Give back exactly the lines that run from the beginning of the entries to the line containing "R = math.radians", both included, and nothing else.
----- Data to process -----
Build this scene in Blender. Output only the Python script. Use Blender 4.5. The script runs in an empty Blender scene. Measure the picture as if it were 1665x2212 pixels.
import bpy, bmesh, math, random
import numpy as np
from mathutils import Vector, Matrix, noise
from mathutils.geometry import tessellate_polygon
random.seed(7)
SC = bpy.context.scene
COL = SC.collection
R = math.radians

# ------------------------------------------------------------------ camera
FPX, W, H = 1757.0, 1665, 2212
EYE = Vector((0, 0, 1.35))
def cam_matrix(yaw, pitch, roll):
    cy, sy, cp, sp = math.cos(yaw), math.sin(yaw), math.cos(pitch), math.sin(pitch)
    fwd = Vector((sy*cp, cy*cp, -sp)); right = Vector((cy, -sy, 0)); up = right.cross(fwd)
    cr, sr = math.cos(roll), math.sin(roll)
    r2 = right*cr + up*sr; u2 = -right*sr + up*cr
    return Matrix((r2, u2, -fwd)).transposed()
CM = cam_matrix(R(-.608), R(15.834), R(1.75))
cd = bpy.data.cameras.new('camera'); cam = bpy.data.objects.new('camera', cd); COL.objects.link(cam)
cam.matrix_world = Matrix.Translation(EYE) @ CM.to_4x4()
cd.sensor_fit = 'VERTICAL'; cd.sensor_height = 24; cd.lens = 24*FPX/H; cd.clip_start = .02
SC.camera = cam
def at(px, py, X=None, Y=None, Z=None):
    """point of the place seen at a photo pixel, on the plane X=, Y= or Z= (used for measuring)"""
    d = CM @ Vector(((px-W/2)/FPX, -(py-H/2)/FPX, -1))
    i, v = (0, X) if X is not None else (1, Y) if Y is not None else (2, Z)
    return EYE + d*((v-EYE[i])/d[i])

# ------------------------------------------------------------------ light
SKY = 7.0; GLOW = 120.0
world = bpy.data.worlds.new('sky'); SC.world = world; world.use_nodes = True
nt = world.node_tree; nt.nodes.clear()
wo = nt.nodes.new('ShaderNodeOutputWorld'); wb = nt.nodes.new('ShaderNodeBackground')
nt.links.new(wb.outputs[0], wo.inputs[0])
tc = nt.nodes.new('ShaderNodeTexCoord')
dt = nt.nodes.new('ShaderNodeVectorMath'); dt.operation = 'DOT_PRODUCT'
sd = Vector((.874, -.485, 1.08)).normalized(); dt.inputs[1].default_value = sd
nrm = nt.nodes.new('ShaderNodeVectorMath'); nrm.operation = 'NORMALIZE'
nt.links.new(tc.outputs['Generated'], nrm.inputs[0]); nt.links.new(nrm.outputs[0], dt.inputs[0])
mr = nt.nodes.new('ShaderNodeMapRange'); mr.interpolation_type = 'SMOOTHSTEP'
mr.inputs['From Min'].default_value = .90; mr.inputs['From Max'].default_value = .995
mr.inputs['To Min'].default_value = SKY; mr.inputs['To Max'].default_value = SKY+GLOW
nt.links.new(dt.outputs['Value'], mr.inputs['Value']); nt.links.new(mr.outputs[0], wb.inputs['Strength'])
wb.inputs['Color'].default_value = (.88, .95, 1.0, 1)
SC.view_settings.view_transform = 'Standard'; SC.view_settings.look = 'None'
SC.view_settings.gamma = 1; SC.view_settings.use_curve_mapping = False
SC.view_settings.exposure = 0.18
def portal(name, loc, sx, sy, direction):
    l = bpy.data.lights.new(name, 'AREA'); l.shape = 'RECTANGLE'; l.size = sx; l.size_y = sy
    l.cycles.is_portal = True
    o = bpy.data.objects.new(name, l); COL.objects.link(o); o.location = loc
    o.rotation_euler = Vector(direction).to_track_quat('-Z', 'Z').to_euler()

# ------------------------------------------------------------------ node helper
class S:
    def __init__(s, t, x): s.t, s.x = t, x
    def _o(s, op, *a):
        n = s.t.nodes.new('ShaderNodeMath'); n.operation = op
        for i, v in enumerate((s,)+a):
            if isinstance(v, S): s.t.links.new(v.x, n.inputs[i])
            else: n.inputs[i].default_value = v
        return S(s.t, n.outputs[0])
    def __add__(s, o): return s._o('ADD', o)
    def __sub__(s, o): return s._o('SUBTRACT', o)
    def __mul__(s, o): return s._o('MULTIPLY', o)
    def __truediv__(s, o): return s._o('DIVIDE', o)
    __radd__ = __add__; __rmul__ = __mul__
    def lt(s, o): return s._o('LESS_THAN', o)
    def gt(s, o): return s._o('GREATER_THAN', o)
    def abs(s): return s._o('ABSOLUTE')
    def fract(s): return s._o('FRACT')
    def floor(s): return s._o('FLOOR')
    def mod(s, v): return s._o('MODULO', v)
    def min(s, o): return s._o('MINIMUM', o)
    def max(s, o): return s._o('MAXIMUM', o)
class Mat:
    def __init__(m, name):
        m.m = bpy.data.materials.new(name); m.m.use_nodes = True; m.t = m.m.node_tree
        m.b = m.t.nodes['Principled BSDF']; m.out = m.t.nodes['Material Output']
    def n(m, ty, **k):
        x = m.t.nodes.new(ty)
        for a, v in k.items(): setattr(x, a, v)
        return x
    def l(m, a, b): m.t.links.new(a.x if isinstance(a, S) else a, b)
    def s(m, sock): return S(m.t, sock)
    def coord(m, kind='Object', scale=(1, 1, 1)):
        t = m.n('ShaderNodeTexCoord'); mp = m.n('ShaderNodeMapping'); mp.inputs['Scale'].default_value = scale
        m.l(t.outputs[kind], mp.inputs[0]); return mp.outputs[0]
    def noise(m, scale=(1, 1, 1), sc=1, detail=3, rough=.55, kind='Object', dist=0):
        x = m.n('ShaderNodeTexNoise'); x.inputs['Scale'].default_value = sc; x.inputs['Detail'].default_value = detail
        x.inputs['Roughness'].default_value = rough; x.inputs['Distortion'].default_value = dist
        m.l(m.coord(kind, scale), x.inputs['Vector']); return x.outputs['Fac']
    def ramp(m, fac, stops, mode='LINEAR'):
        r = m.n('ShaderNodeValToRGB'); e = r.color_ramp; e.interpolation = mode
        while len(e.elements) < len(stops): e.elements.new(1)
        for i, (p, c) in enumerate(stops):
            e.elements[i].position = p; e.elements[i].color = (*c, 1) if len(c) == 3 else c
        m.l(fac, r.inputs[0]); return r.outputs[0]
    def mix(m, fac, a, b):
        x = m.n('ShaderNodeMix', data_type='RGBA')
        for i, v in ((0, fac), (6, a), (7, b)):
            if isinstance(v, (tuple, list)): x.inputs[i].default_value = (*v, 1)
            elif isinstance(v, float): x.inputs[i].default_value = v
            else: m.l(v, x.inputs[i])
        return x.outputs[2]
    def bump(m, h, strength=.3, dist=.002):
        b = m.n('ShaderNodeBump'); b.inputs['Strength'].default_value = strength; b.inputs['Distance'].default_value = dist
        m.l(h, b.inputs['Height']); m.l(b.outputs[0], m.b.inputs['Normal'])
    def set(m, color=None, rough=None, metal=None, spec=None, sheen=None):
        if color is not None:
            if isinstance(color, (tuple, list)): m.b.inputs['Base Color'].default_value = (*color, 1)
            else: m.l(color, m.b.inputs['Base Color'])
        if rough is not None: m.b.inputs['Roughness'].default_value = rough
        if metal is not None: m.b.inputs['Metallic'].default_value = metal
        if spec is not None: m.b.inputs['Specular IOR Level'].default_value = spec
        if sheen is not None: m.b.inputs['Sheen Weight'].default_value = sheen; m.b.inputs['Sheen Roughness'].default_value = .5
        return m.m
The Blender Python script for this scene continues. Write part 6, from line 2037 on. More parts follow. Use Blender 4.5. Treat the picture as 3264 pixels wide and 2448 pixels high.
-----
**The output**
Build this scene in Blender. Output only the Python script. Use Blender 4.5. The script runs in an empty Blender scene. Measure the picture as if it were 1665x2212 pixels.
import bpy, bmesh, math, random
import numpy as np
from mathutils import Vector, Matrix, noise
from mathutils.geometry import tessellate_polygon
random.seed(7)
SC = bpy.context.scene
COL = SC.collection
R = math.radians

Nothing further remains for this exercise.